++++ RECORD EXCERPTS ++++

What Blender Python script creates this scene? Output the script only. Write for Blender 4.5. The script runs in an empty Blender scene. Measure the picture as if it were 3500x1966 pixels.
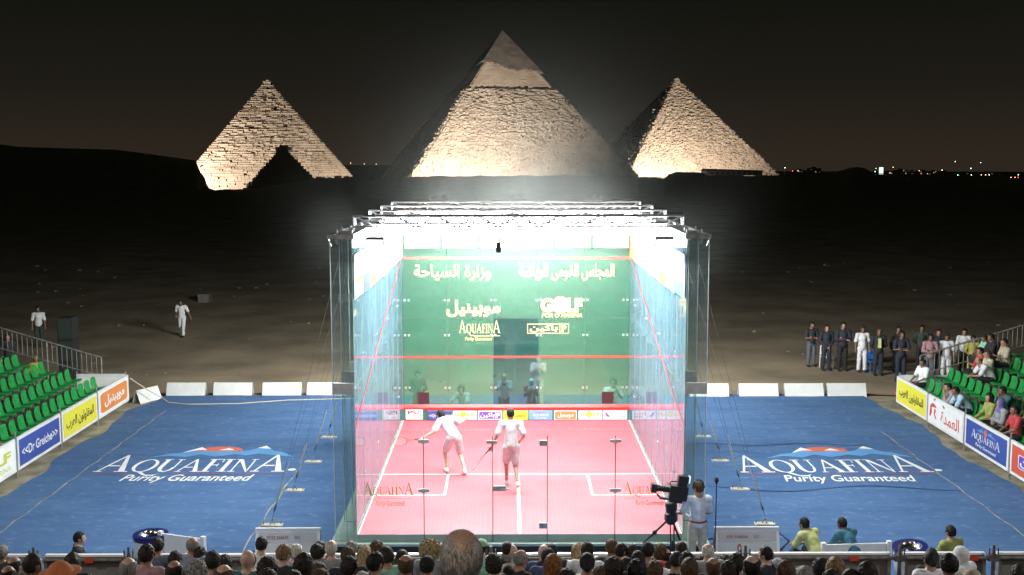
import bpy, bmesh, math, random
import numpy as np
from mathutils import Vector, Matrix
R=math.radians
S=bpy.context.scene
COL=S.collection
rnd=random.Random(7)
# ------------------------------------------------------------------ camera
cd=bpy.data.cameras.new('camera'); cam=bpy.data.objects.new('camera',cd); COL.objects.link(cam); S.camera=cam
cd.sensor_width=36; cd.lens=39.53; cd.clip_end=9000; cd.clip_start=.1
CP=(-.219,-21.454,7.347)
_y,_p,_r=.00333,.11403,-.00133
f=Vector((math.sin(_y)*math.cos(_p),math.cos(_y)*math.cos(_p),-math.sin(_p))); r=Vector((math.cos(_y),-math.sin(_y),0)); u=r.cross(f)
r2=r*math.cos(_r)+u*math.sin(_r); u2=u*math.cos(_r)-r*math.sin(_r)
cam.matrix_world=Matrix(((r2.x,u2.x,-f.x,CP[0]),(r2.y,u2.y,-f.y,CP[1]),(r2.z,u2.z,-f.z,CP[2]),(0,0,0,1)))
# ------------------------------------------------------------------ world (night sky with city glow)
W=bpy.data.worlds.new('World'); S.world=W; W.use_nodes=True
nt=W.node_tree; bg=nt.nodes['Background']
tc=nt.nodes.new('ShaderNodeTexCoord'); sx=nt.nodes.new('ShaderNodeSeparateXYZ'); rp=nt.nodes.new('ShaderNodeValToRGB')
nt.links.new(tc.outputs['Generated'],sx.inputs[0]); nt.links.new(sx.outputs['Z'],rp.inputs[0]); nt.links.new(rp.outputs[0],bg.inputs[0])
e=rp.color_ramp.elements; e[0].position=0; e[0].color=(.0265,.0195,.0135,1); e[1].position=.16; e[1].color=(.0042,.0054,.0036,1)
m_=e.new(.06); m_.color=(.0135,.0115,.0085,1)
bg.inputs[1].default_value=1.0
S.view_settings.view_transform='Standard'; S.view_settings.look='None'; S.view_settings.exposure=0; S.view_settings.gamma=1
try:
    S.cycles.use_denoising=True; S.cycles.denoising_prefilter='ACCURATE'; S.cycles.denoising_input_passes='RGB_ALBEDO_NORMAL'; S.cycles.max_bounces=8; S.cycles.transparent_max_bounces=24; S.cycles.volume_bounces=0
    S.cycles.sample_clamp_indirect=6; S.cycles.caustics_reflective=False; S.cycles.caustics_refractive=False
except Exception: pass
LAMP=60.0   # radiance of the court lamps
GLOW_DENS=.078   # density of the volume added for the lens glow round the lamps
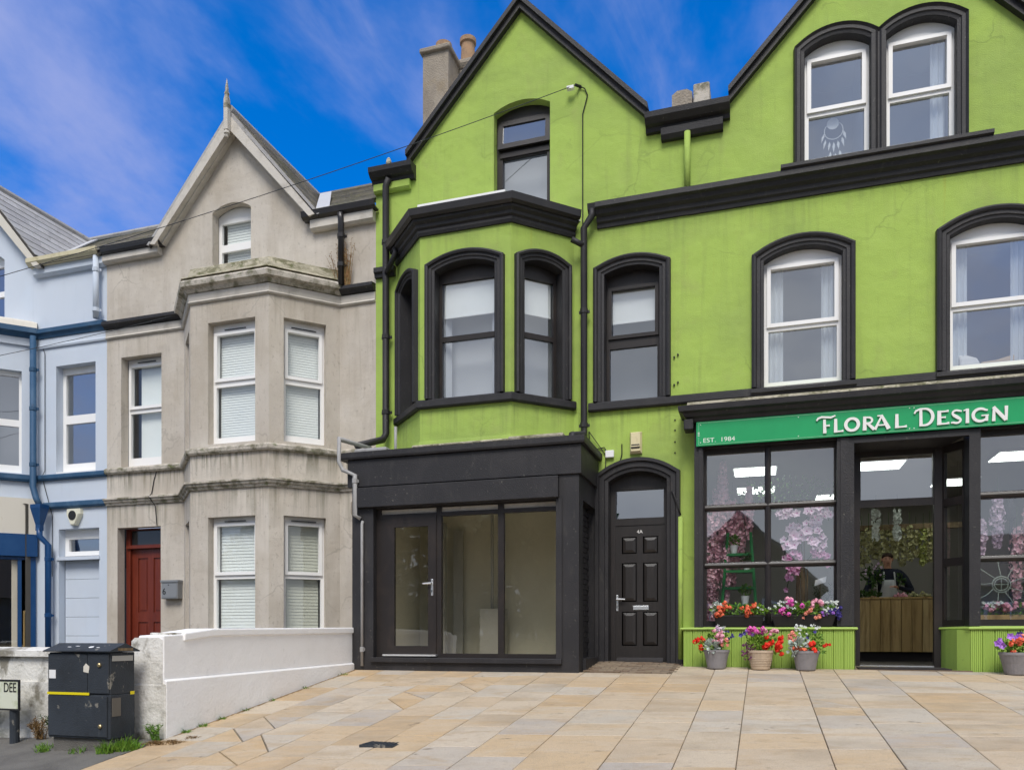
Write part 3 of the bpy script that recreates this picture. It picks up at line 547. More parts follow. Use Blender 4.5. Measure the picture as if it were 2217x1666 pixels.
# thin wires on the blue wall
MB().tube([(-12.36, -.02, 5.75), (-12.3, -.02, 5.6), (-12.3, -.02, 3.5), (-12.36, -.03, 3.4), (-12.2, -.02, 2.9), (-12.13, -.02, 2.7), (-12.13, -.02, 1.6)], .006, 5).build('cable', 'print_black', blue)

# ================================================================== grey house
GX = -5.70
grey = thing('terraced_house', (-8.3, 0, 0), 'unpainted grey rendered terraced house with white windows and pointed finial', 'house', 'terraced houses')
AG = arch(-8.72, -7.97, 6.35, 7.56, 7.68)
MB().panel(F0, [(BX, -.6), (GX, -.6), (GX, 7.2), (-6.75, 7.2), (-8.25, 8.95), (-9.75, 7.2), (BX, 7.2)],
    [AG, rect(-10.61, -9.755, 3.46, 5.36), rect(-10.69, -9.77, -.2, 2.41), rect(-9.1, -6.5, -.1, 5.6)], 0, .16).build('wall', 'grey', grey)
window(grey, F0, -8.72, -7.97, 6.35, 7.56, 7.68, [(7.09, 7.44), (6.5, 6.97)], .17, fw=.06, sash=False, glassm='glass_blind')
blind(F0, -8.62, -8.05, 6.4, 7.46, -.26, slats=.045, name='venetian_blind', label='white slatted blind in the grey house attic window', group='slatted blinds')
window(grey, F0, -10.61, -9.755, 3.46, 5.36, 5.36, [(4.54, 5.22), (3.64, 4.42)], .17, vent=True, glassm='glass_blind')
blind(F0, -10.42, -9.7, 3.5, 5.25, -.27, label='pale blind in the grey house window above the red door', name='roller_blind')
# front door
dr = MB().panel(F0, rect(-10.69, -9.77, -.2, 2.41), [rect(-10.60, -9.80, .15, 2.06), rect(-10.60, -9.80, 2.13, 2.38)], -.2, .06).build('door_frame', 'mahogany', grey)
MB().fbox(F0, -10.60, -9.80, -.26, -.235, 2.13, 2.38).build('fanlight', 'dark_glazed', dr)
MB().fbox(F0, -10.66, -9.78, -.2, -.165, 2.065, 2.115).build('transom', 'mahogany', dr)
df = MB().panel(F0, rect(-10.60, -9.80, .12, 2.06), [rect(-10.47, -10.26, .95, 1.9), rect(-10.14, -9.93, .95, 1.9), rect(-10.47, -10.26, .25, .78), rect(-10.14, -9.93, .25, .78)], -.245, .02).build('door', 'mahogany', grey)
for a, z0, z1 in ((-10.47, .95, 1.9), (-10.14, .95, 1.9), (-10.47, .25, .78), (-10.14, .25, .78)):
    MB().fbox(F0, a, a+.21, -.275, -.262, z0, z1).build('panel', 'mahogany', df)
    MB().fbox(F0, a+.035, a+.175, -.262, -.252, z0+.035, z1-.035).build('panel', 'mahogany', df)
# bay
gb = [(-9.29, 0), (-8.52, -.77), (-7.095, -.77), (-6.325, 0)]
gf = [Fr(gb[0], (1, -1)), Fr(gb[1], (1, 0)), Fr(gb[2], (1, 1))]; Lg = [L, 1.425, L]; GH = [(.22, L-.22), (.33, 1.185), (.22, L-.22)]
for F, l, (a, b) in zip(gf, Lg, GH):
    MB().panel(F, rect(0, l, -.6, 5.86), [rect(a, b, 3.5, 5.38), rect(a, b, .55, 2.37)], 0, .13).build('bay_wall', 'grey', grey)
    window(grey, F, a, b, 3.5, 5.38, 5.38, [(4.54, 5.21), (3.62, 4.41)], .13, vent=True, roomd=.45, glassm='glass_blind')
    window(grey, F, a, b, .55, 2.37, 2.37, [(1.53, 2.24), (.64, 1.42)], .13, vent=True, roomd=.45, glassm='glass_blind')
for F, (a, b), nm in zip(gf, GH, ('left', 'front', 'right')):
    if nm == 'left': continue
    nice = {'front': 'front', 'right': 'right angled'}[nm]
    blind(F, a+.07, b-.07, 3.55, 5.28, -.22, slats=.04, name='venetian_blind', label=f'pale slatted blind in the {nice} upstairs bay window of grey house', group='slatted blinds')
    blind(F, a+.07, b-.07, .6, 2.27, -.22, slats=.05, name='venetian_blind', label=f'pale slatted blind in the {nice} ground floor bay window of grey house', group='slatted blinds', m='blind' if nm == 'front' else 'blind_dull')
allp = [(BX, 0)]+gb+[(GX-.004, 0)]
MB().sweep(allp, [(0, 3.345), (.045, 3.345), (.065, 3.37), (.07, 3.42), (.05, 3.44), (0, 3.46)]).build('sill_course', 'grey_trim', grey)
MB().sweep(allp, [(0, 2.80), (.03, 2.80), (.04, 2.83), (.07, 2.85), (.075, 2.88), (.10, 2.89), (.10, 2.915), (0, 2.94)]).build('string_course', 'grey_trim', grey)
MB().sweep(allp, [(0, 5.70), (.025, 5.70), (.045, 5.72), (.025, 5.745), (.035, 5.85), (0, 5.86)]).build('cornice_frieze', 'pale_trim', grey)
MB().sweep(gb, [(-.1, 5.862), (.05, 5.862), (.09, 5.91), (.15, 5.93), (.16, 6.0), (.12, 6.04), (-.1, 6.06)]).build('bay_cornice', 'grey_trim', grey)
MB().sweep([(x, y) for x, y in gb], [(-.5, 6.06), (.14, 6.062), (.11, 6.09), (.04, 6.115), (.0, 6.26), (-.03, 6.28), (-.5, 6.29)]).build('bay_roof', 'moss_cap', grey)
MB().add([(gb[0][0], .01, 6.275), (gb[1][0], -.7, 6.275), (gb[2][0], -.7, 6.275), (gb[3][0], .01, 6.275)], [(0, 1, 2, 3)]).build('bay_roof_sheet', 'moss_cap', grey)
for a, b in ((BX, -9.33), (-6.28, GX-.003)):
    MB().sweep([(a, 0), (b, 0)], [(0, 5.866), (.06, 5.866), (.09, 5.90), (.13, 5.92), (.13, 5.97), (.0, 5.99)]).build('lead_cornice', 'black', grey)
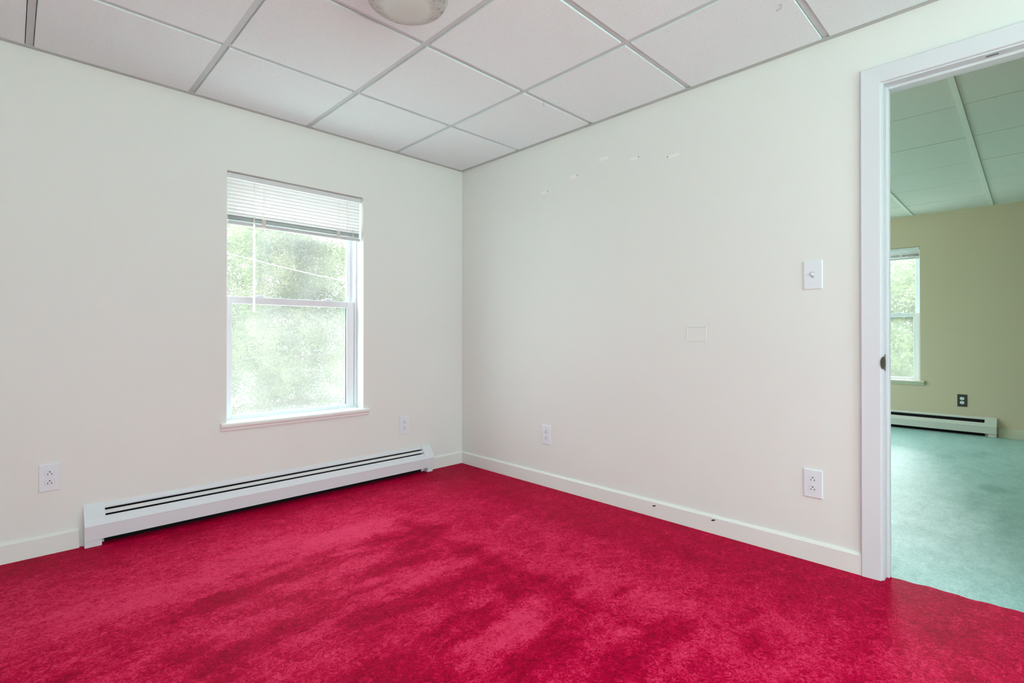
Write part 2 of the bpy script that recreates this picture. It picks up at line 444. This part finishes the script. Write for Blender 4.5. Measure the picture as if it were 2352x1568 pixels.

++++

## EXERCISE BRIEF
Extract only the lines from the line with "Write part 3" through the line with "5).build('cable', 'print_black', blue)", keeping both end lines exactly as they are.

## EXERCISE SOLUTION
Write part 3 of the bpy script that recreates this picture. It picks up at line 547. More parts follow. Use Blender 4.5. Measure the picture as if it were 2217x1666 pixels.
# thin wires on the blue wall
MB().tube([(-12.36, -.02, 5.75), (-12.3, -.02, 5.6), (-12.3, -.02, 3.5), (-12.36, -.03, 3.4), (-12.2, -.02, 2.9), (-12.13, -.02, 2.7), (-12.13, -.02, 1.6)], .006, 5).build('cable', 'print_black', blue)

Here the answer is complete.